··· Data records

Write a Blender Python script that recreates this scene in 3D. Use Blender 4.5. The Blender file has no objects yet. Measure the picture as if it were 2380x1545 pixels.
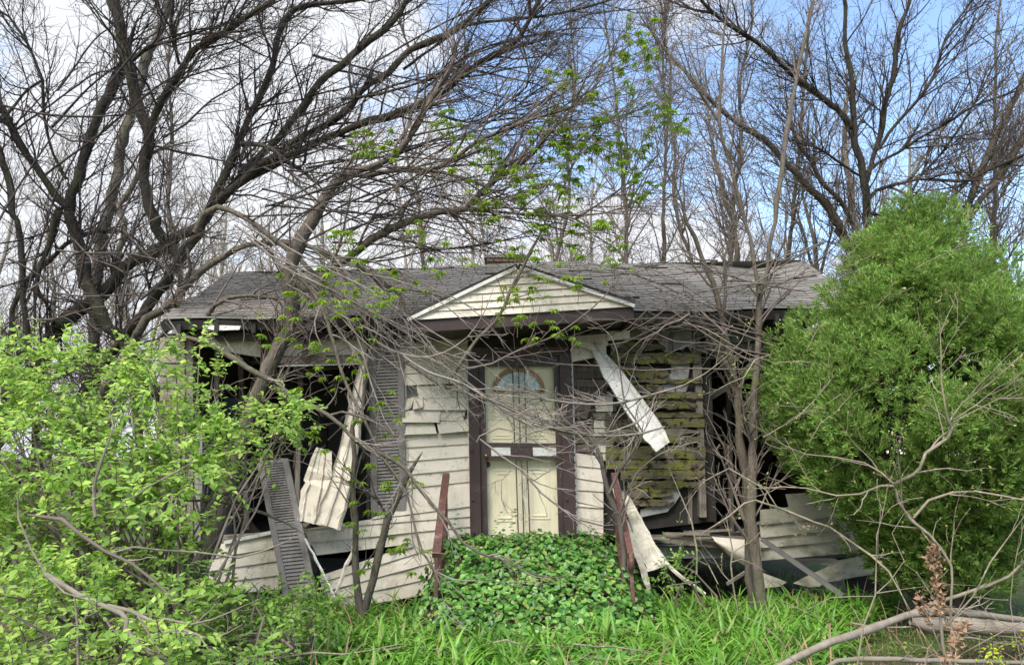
import bpy, math, random
import numpy as np
from mathutils import Matrix, Vector

# ------------------------------------------------------------------ camera, sky, sun, exposure
scene = bpy.context.scene
COL = scene.collection
FPX, CX, CY, EYE, PITCH = 1725.0, 1190.0, 772.5, 1.6, math.radians(9.5)
cam_data = bpy.data.cameras.new("camera")
cam_data.sensor_width = 36.0
cam_data.lens = 36.0 * FPX / 2380.0
cam_data.clip_end = 2000.0
cam = bpy.data.objects.new("camera", cam_data)
cam.location = (0, 0, EYE)
cam.rotation_euler = (math.pi / 2 + PITCH, 0, 0)
COL.objects.link(cam)
scene.camera = cam

SUN_EL, SUN_ROT = math.radians(50), math.radians(205)
world = bpy.data.worlds.new("World")
scene.world = world
world.use_nodes = True
wn, wl = world.node_tree.nodes, world.node_tree.links
wn.clear()
w_out = wn.new("ShaderNodeOutputWorld")
w_sky = wn.new("ShaderNodeTexSky")
w_sky.sky_type = 'NISHITA'
w_sky.sun_disc = False
w_sky.sun_elevation = SUN_EL
w_sky.sun_rotation = SUN_ROT
w_sky.air_density = 1.0
w_sky.dust_density = 0.6
w_bg = wn.new("ShaderNodeBackground")
w_bg.inputs['Strength'].default_value = 0.15
wl.new(w_sky.outputs[0], w_bg.inputs['Color'])
w_cl = wn.new("ShaderNodeBackground")
w_cl.inputs['Color'].default_value = (0.92, 0.945, 1.0, 1)
w_cl.inputs['Strength'].default_value = 0.42
w_tc = wn.new("ShaderNodeTexCoord")
w_sep = wn.new("ShaderNodeSeparateXYZ")
wl.new(w_tc.outputs['Generated'], w_sep.inputs[0])
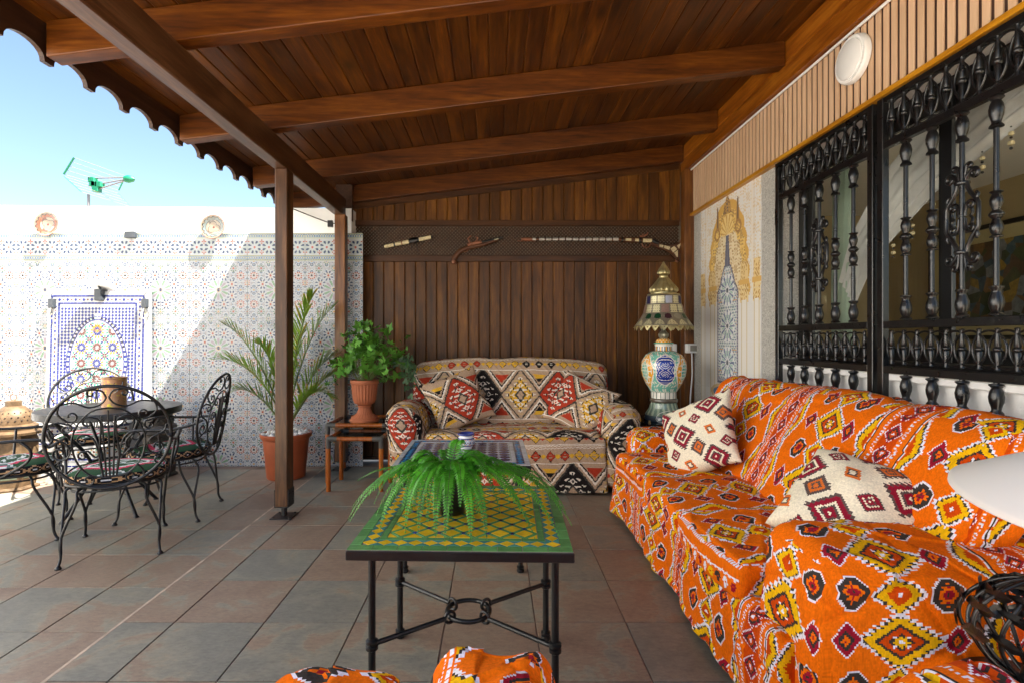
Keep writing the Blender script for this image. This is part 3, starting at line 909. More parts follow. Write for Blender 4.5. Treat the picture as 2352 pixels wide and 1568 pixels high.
# posts with steel shoes
def post(px, py, wx, wy, mat, ztop):
    b = MB(); b.box(px - wx / 2, px + wx / 2, py - wy / 2, py + wy / 2, 0.085, ztop, 0.005); p = b.build('post', mat, pg)
    s_ = MB()
    s_.box(px - wx / 2 - 0.006, px + wx / 2 + 0.006, py - wy / 2 + 0.005, py + wy / 2 - 0.005, 0.078, 0.085)
    for sx in (-1, 1):
        x_ = px + sx * (wx / 2 + 0.004)
        s_.box(x_ - 0.0025, x_ + 0.0025, py - wy / 2 + 0.005, py + wy / 2 - 0.005, 0.085, 0.20)
        for hz in (0.12, 0.17):
            for hy in (-0.03, 0.03):
                s_.lathe([(0, 0), (0.007, 0), (0.007, 0.004), (0, 0.005)], 8, c=(x_ + sx * 0.003, py + hy, hz), axis='X')
    s_.lathe([(0.02, 0.006), (0.02, 0.08)], 14, c=(px, py, 0))
    s_.box(px - 0.075, px + 0.075, py - 0.075, py + 0.075, 0.0, 0.008, 0.002)
    for sx in (-1, 1):
        for sy in (-1, 1):
            s_.lathe([(0, 0.0165), (0.008, 0.0155), (0.009, 0.008), (0, 0.008)], 8, c=(px + sx * 0.055, py + sy * 0.055, 0))
    s_.build('steel_shoe', M['iron'], p)
    return p
post(-1.479, 3.72, 0.086, 0.118, M['post'], 2.4265)
post(-1.470, 5.07, 0.100, 0.10, M['postlight'], 2.4265)
b = MB(); b.box(1.862, 1.955, 5.18, 5.30, 0.0, 2.91, 0.005); b.build('post', M['postlight'], pg)

# ---- panelled wall at the back
BY = 5.36
pw_ = thing('panelled_wall', 'dark stained plank wall with a lattice band behind the beige loveseat', 'wall', (0, BY, 0))
b = MB(); b.box(-1.46, 1.90, 0.022, 0.07, 0.03, 2.62); b.add([(-1.46, 0.022, 2.62), (1.90, 0.022, 2.62), (1.90, 0.022, zr(1.9)), (-1.46, 0.022, zr(-1.46))], [(0, 1, 2, 3)])
b.build('backing_board', M['backing'], pw_)
PWD = 0.1075
def plank(w, h, nm, slope=0.0):
    b = MB(); e = 0.008
    prof = [(0, 0.008), (e, 0.0), (w - e, 0.0), (w, 0.008), (w, 0.020), (0, 0.020)]
    n = len(prof)
    v = [(p[0], p[1], 0) for p in prof] + [(p[0], p[1], h + slope * p[0]) for p in prof]
    f = [tuple(range(n)), tuple(reversed(range(n, 2 * n)))] + [(i, n + i, n + (i + 1) % n, (i + 1) % n) for i in range(n)]
    b.add(v, f); return b.mesh(nm, M['panel'])
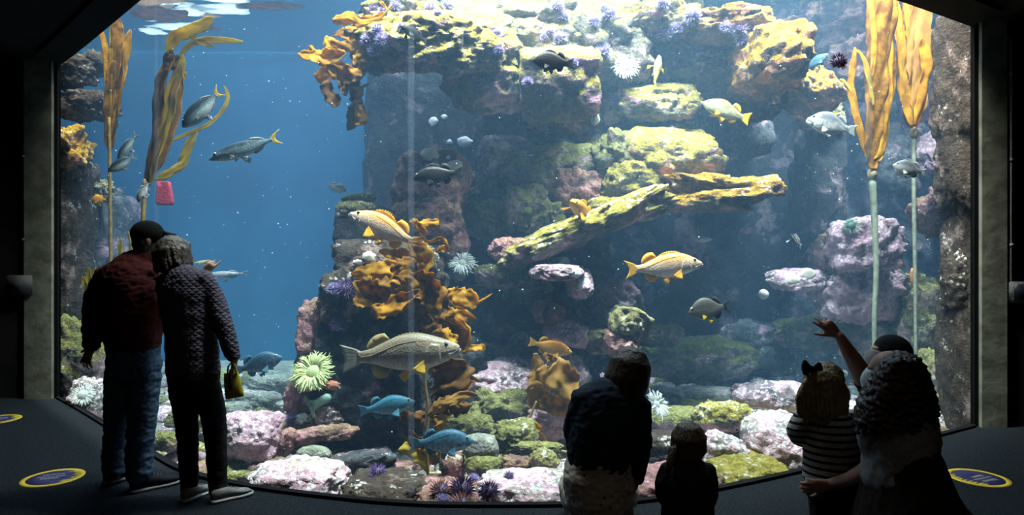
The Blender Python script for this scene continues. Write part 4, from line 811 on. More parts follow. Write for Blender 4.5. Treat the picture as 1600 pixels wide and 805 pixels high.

······

Starting at the first line of the material, output exactly the lines up to and including the one with "wl.new(w_tc.outputs['Generated'], w_sep.inputs[0])". Do not include the pictures.

Write a Blender Python script that recreates this scene in 3D. Use Blender 4.5. The Blender file has no objects yet. Measure the picture as if it were 2380x1545 pixels.
import bpy, math, random
import numpy as np
from mathutils import Matrix, Vector

# ------------------------------------------------------------------ camera, sky, sun, exposure
scene = bpy.context.scene
COL = scene.collection
FPX, CX, CY, EYE, PITCH = 1725.0, 1190.0, 772.5, 1.6, math.radians(9.5)
cam_data = bpy.data.cameras.new("camera")
cam_data.sensor_width = 36.0
cam_data.lens = 36.0 * FPX / 2380.0
cam_data.clip_end = 2000.0
cam = bpy.data.objects.new("camera", cam_data)
cam.location = (0, 0, EYE)
cam.rotation_euler = (math.pi / 2 + PITCH, 0, 0)
COL.objects.link(cam)
scene.camera = cam

SUN_EL, SUN_ROT = math.radians(50), math.radians(205)
world = bpy.data.worlds.new("World")
scene.world = world
world.use_nodes = True
wn, wl = world.node_tree.nodes, world.node_tree.links
wn.clear()
w_out = wn.new("ShaderNodeOutputWorld")
w_sky = wn.new("ShaderNodeTexSky")
w_sky.sky_type = 'NISHITA'
w_sky.sun_disc = False
w_sky.sun_elevation = SUN_EL
w_sky.sun_rotation = SUN_ROT
w_sky.air_density = 1.0
w_sky.dust_density = 0.6
w_bg = wn.new("ShaderNodeBackground")
w_bg.inputs['Strength'].default_value = 0.15
wl.new(w_sky.outputs[0], w_bg.inputs['Color'])
w_cl = wn.new("ShaderNodeBackground")
w_cl.inputs['Color'].default_value = (0.92, 0.945, 1.0, 1)
w_cl.inputs['Strength'].default_value = 0.42
w_tc = wn.new("ShaderNodeTexCoord")
w_sep = wn.new("ShaderNodeSeparateXYZ")
wl.new(w_tc.outputs['Generated'], w_sep.inputs[0])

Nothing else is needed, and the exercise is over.